What We Do Is Secret

2008-08-08 (Limited release)

Standing in the line, we’re aberrations,

Defects in a defect’s mirror.

— Darby Crash, “What We Do is Secret”

“Everything works in circles,” asserts Darby Crash (Shane West). “Like, sometimes you’re doing something and a year later you’re back at the same point. So right now, we’re doing circle one. Someday we’ll probably do circle two.”

Or someday, we’ll be doing circle one again.

As Darby explains this complex facet of his philosophy to Slash magazine reporter Kickboy Bessy (Sebastian Roché), he appears in black-and-white. This suggests not only that it’s 1979, but also that this is a reenactment of an archival moment, an interview with which the real Crash (born Jan Paul Beahm in Los Angeles, 1958). The Germs inventor and frontman leans toward the camera, earnest and stoned, insisting on his rightness and wisdom. The faux interview preserves his self-image, the reenactment in What We Do Is Secret remembers the preservation.

Rodger Grossman’s film is sometimes fascinating for this very circularity. Whether West’s cunning performance is like Crash’s own, or whether the movie’s recollections are accurate is almost beside the point. What matters in watching the film is how such gestures challenge the institution of rock-stardom. As Bowie fan Crash and Crash fan Kurt Cobain well knew, the conventions of celebrity shape expectations and possibilities. Efforts — especially genuine efforts — to resist that perpetual show are both inspired and doomed.

Crash’s notoriety is partly premised on his demise, his deliberate heroin overdose at age 22. Repeatedly in the film he extols his “five-year plan” for stardom, instigated by his own faith in the model set by David Bowie. That the plan doesn’t precisely look out for his bandmates — legendary guitarist Pat Smear (Rich Gonzalez), bassist Lorna Doom (the enduring Bijou Phillips), and drummer Don Bolles (Noah Segan) (so smitten by the Germs that he drives out from Phoenix to offer his services) — is both predictable and lamentable. The movie’s Crash is a self-described fascist (but not a Nazi, because “There’s a difference, you know: like, I can respect Hitler for being a genius, but not for killing off all those innocent people”), but also vulnerable and terminally sad. His performances are calculated as well as creepy and childish. He tells his interviewer that in high school, he and his misfit buddies “would carry around copies of Helter Skelter and put Xes on our heads,” knowing then and now that his audience will be revolted and mesmerized.

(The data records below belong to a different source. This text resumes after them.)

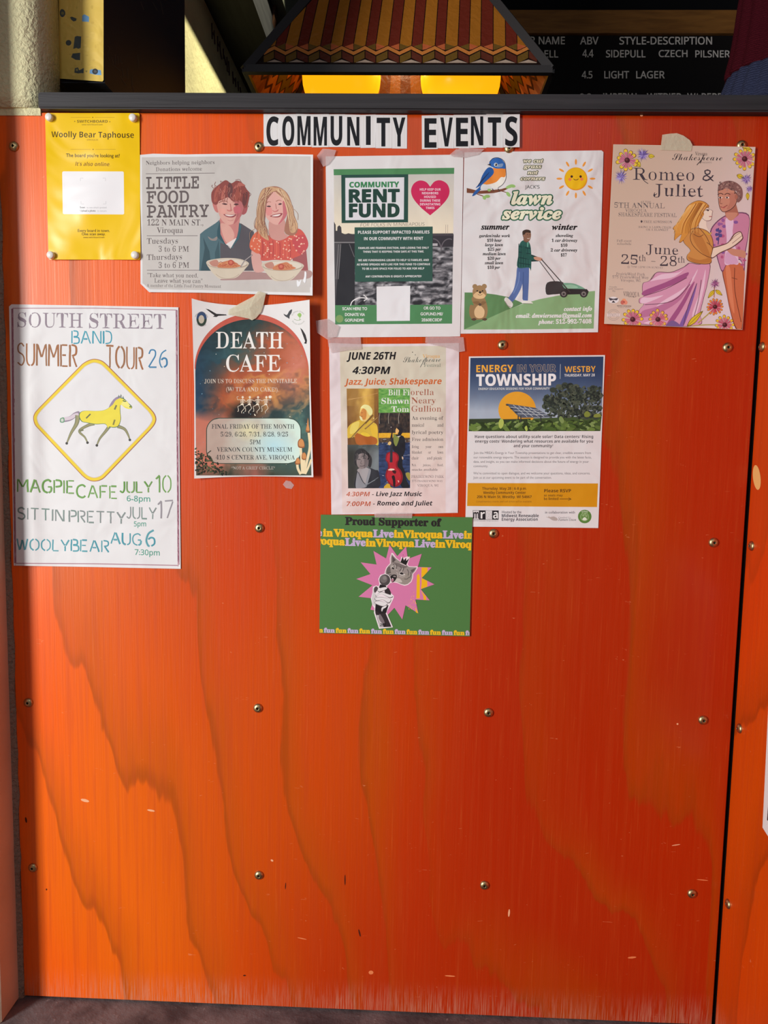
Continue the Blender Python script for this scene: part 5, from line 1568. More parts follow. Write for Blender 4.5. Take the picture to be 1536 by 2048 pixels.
# ---------------------------------------------------------------- jazz, juice, shakespeare
sh = Sheet(0.0014, (208, 204, 202))
sh.crop((640, 670, 930, 1040), 1536, 1960)
sh.paper([(96, 84), (400, 96), (1000, 92), (1473, 84), (1468, 1000), (1460, 1884), (800, 1896), (120, 1902), (108, 1000)], (212, 198, 198))
sh.raster([(210, 126), (1334, 114), (1330, 1880), (236, 1884)], 16, 24, lambda u, v: mix(mix((200, 190, 168), (196, 188, 168), u), (212, 190, 184), v * 1.5 - .3))
HB_ = (24, 22, 24)
sh.text('JUNE 26TH', 282, 262, 806, 78, HB_, 'sbi', .012, y1=258); sh.text('4:30PM', 344, 412, 746, 76, HB_, 'sbi', .012)
sh.text('Jazz, Juice, Shakespeare', 258, 528, 1288, 64, (190, 96, 48), 'sbi', .008, y1=520)
sh.text('Viroqua', 1086, 242, 1270, 38, (206, 152, 74), 'rb', -.006); sh.text('Shakespeare', 880, 292, 1278, 60, (82, 86, 80), 'scr', -.008, y1=284); sh.line([(1120, 240), (1062, 342)], 6, (82, 86, 80))
sh.text('Festival', 1100, 338, 1278, 36, (134, 138, 122), 'rb', -.006); sh.circ(980, 182, 6, (90, 84, 78), n=8); sh.circ(1010, 210, 5, (90, 84, 78), n=8)
sh.crop((690, 770, 830, 990), 1303, 2048)
def bronze(u, v):
    c = mix((150, 110, 54), (206, 164, 78), 1.1 - abs(u - .62) / .3 + fbm(u * 5, v * 9) * .6)
    c = mix(c, (104, 66, 36), (v - .45) * 1.2 + (u > .86) * .7 + fbm(u * 9, v * 4, 5) * .4)
    return mix(c, (92, 56, 34), .5 * (.3 - u) * 3 * (v > .3))
sh.raster([(30, 66), (625, 66), (625, 1110), (50, 1116)], 40, 60, bronze)
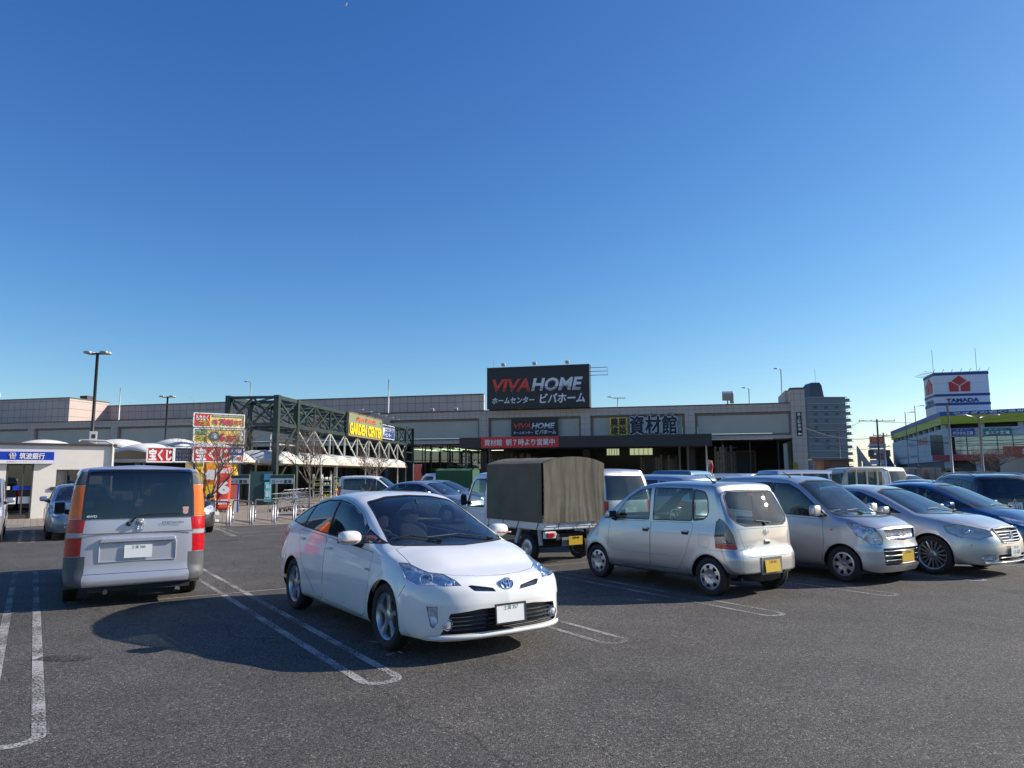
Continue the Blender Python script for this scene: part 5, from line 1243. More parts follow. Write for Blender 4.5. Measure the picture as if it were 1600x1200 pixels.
# ================================================================== middle distance on the right
def pole(px, py_top, Y, lab, r=.16, m=None, name='utility_pole', cat='utility pole', arms=(), lamp=False):
    t = at(px, py_top, Y); ro = empty(name, (t.x, t.y, 0), 0, lab, cat); q = MB(); q.tube([(0,0,0),(0,0,t.z)], [r, r*.7], 10); q.build('pole', m or mat('concrete_pole', (.28,.27,.26), .8), ro, smooth=True)
    for dz, w in arms:
        q = MB(); q.box((0,0,t.z-dz), (w,.10,.10))
        for s in np.linspace(-w/2+.1, w/2-.1, 4): q.lathe([(0,.0),(.06,.02),(.05,.2),(0,.22)], 8, 'Z', (s,0,t.z-dz+.04))
        q.build('cross_arm', mat('arm_dark', (.08,.08,.08), .6), ro)
    if lamp:
        for s in ((1,-1) if lamp == 2 else (1,)):
            q = MB(); q.tube([(0,0,t.z-.3),(s*1.4,0,t.z)], .05, 6); superell(q, (s*1.9,0,t.z+.02), (1.1,.4,.2), .6,.6,8); q.build('lamp_head', mat('lamp_head_grey', (.42,.42,.40), .4, .3), ro, smooth=True)
    return ro, t
P1, t1 = pole(1370, 655, 120, 'dark utility pole with cross arms and transformers right of the apartment block', .18, mat('pole_dark2', (.07,.07,.075), .7), arms=((.3,6.0),(4.5,3.6)))
for s in (-1.3,1.4):
    q = MB(); q.lathe([(0,0),(.45,0),(.45,1.1),(0,1.1)], 12, 'Z', (s,0,t1.z-6.2)); q.build('transformer', mat('arm_dark', (.08,.08,.08), .6), P1)
P2, t2 = pole(1380, 676, 105, 'pale utility pole in front of the pylon sign', .15, arms=((.4,3.0),))
P3, t3 = pole(1480, 632, 62, 'slim grey steel pole standing tall right of centre of the electronics store', .12, GREYP)
P4, t4 = pole(1529, 649, 85, 'concrete pole with two lamp heads in front of the electronics store', .16, lamp=2)
P5, t5 = pole(1310, 668, 110, 'pale pole in front of the apartment block', .12)
P6, t6 = pole(1414, 644, 175, 'small roof lamp left of the cube sign', .12, GREYP, 'street_lamp', 'street lamp', lamp=1); P7, t7 = pole(1429, 634, 172, 'taller roof lamp nearest the cube sign', .12, GREYP, 'street_lamp', 'street lamp', lamp=1)
def wire(pts, lab, sag=.6, r=.03):
    q = MB()
    for a, b in zip(pts[:-1], pts[1:]):
        a, b = Vector(a), Vector(b); q.tube([a.lerp(b, t)-Vector((0,0,sag*4*t*(1-t))) for t in np.linspace(0,1,13)], r, 4, caps=False)
    tag(q.build('overhead_wire', mat('wire_black', (.02,.02,.02), .6)), lab, 'wire', 'overhead wires on the right')
far_ = at(1700, 628, 120); l1 = at(1255, 664, 140)
wire([l1, Vector((t1.x-2.5, t1.y, t1.z-.2)), Vector((far_.x, far_.y, far_.z))], 'upper overhead wire running behind the cube sign', 1.6)
wire([at(1255, 672, 135), Vector((t1.x, t1.y, t1.z-4.5)), at(1700, 632, 118)], 'second overhead wire below the upper one', 1.8)
wire([at(1240, 660, 100), Vector((t2.x, t2.y, t2.z-.5)), at(1700, 678, 92)], 'lowest overhead wire crossing the electronics store windows', 1.2, .04)
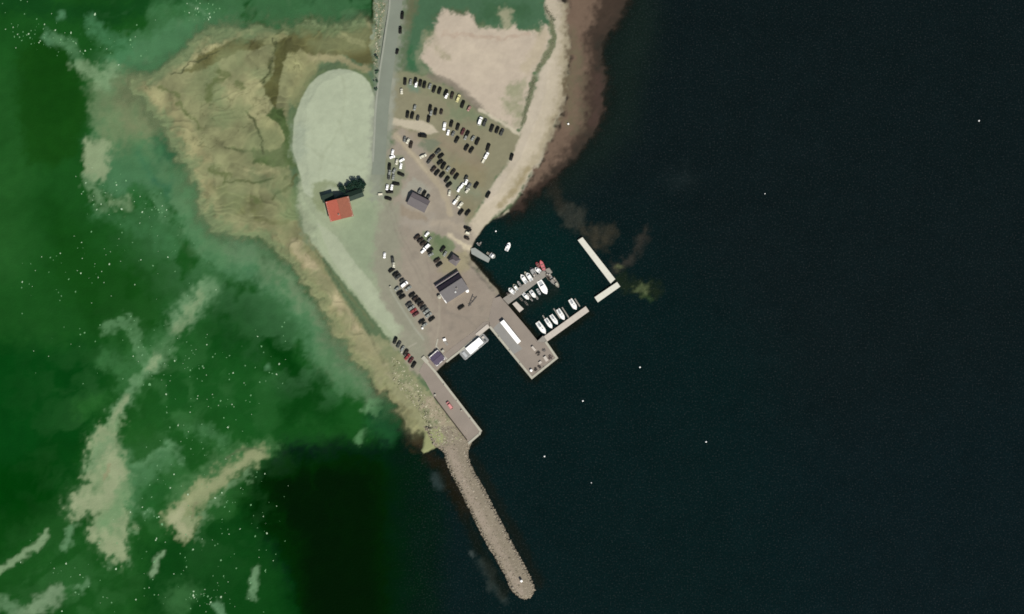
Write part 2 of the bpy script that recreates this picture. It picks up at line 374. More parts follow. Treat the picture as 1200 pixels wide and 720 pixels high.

Drawing from Lexicon Devil: The Fast Times and Short Life of Darby Crash and the Germs, an oral history by Bolles, Masque book Brendan Mullen (played here by a badly wigged Ray Park), and publisher Adam Parfrey, the movie is episodic and, perhaps appropriately, offers only glances at Crash’s emotional life. Today, he may be as well known for when he died as for how: the day after he shot up for the last time in a friend’s parents’ pool house, John Lennon was killed outside the Dakota. In What We Do is Secret, this odd collision of events is turned into cross-cut scenes of loss: as Pat watches the TV reports on Lennon, Lorna calls to tell him of their more immediate loss. She weeps, he stands with mouth agape. Unconvincing and performative in their own rights, these responses emphasize What We Do is Secret‘s understanding of celebrity’s incessant soul-sapping.

These responses also underscore the odd and exquisite built-in irony of the film’s title. Crash’s self-abuse on stage — he cuts his chest, Sid-Vicious-style, he fights, falls, and trades obscenities with his angry, adoring audience (“Cut yourself!” they yell out as they slam into one another) — obviously denotes a personal pain. Such clichés structure the film (and, arguably, Crash’s brief life). He’s beloved by girl groupies and in love with a surfer named Robbie (Ashton Holmes). (The film doesn’t attend to punk’s homophobia during this period or Crash’s ensuing depression.) The band quickly becomes famous for destroying clubs, making it impossible for them to get gigs. Their one album, 1979’s GI, is hailed as brilliant and innovative (in the film, they read aloud reviews, per formula), but they’re already dissolving.

The film doesn’t shed light on Crash’s story so much as it repeats it, its circular shape at once apt and disappointing. When Penelope Spheeris (Michele Hicks) plants herself in front of Crash and declares she wants to include the Germs in The Decline of Western Civilization, you know it’s only a matter of time before they’ll be on a stage, she’ll be pointing her camera, and What We Do is Secret will be including images emulating hers. Her film — which features as well members of X, Black Flag, the Circle Jerks, and Catholic Discipline — remains a powerful document of the scene and its participants, bandmembers and fans alike.

Crash’s speech here, to a final club audience, suggests early punk’s raucous intimacy between performer and consumer. “I want the people that care, that care what it was like, that admit something to be inside of here,” he says. “I want to play for you and you can come up here and you can play with us and we will make it like it was.” Circular, again.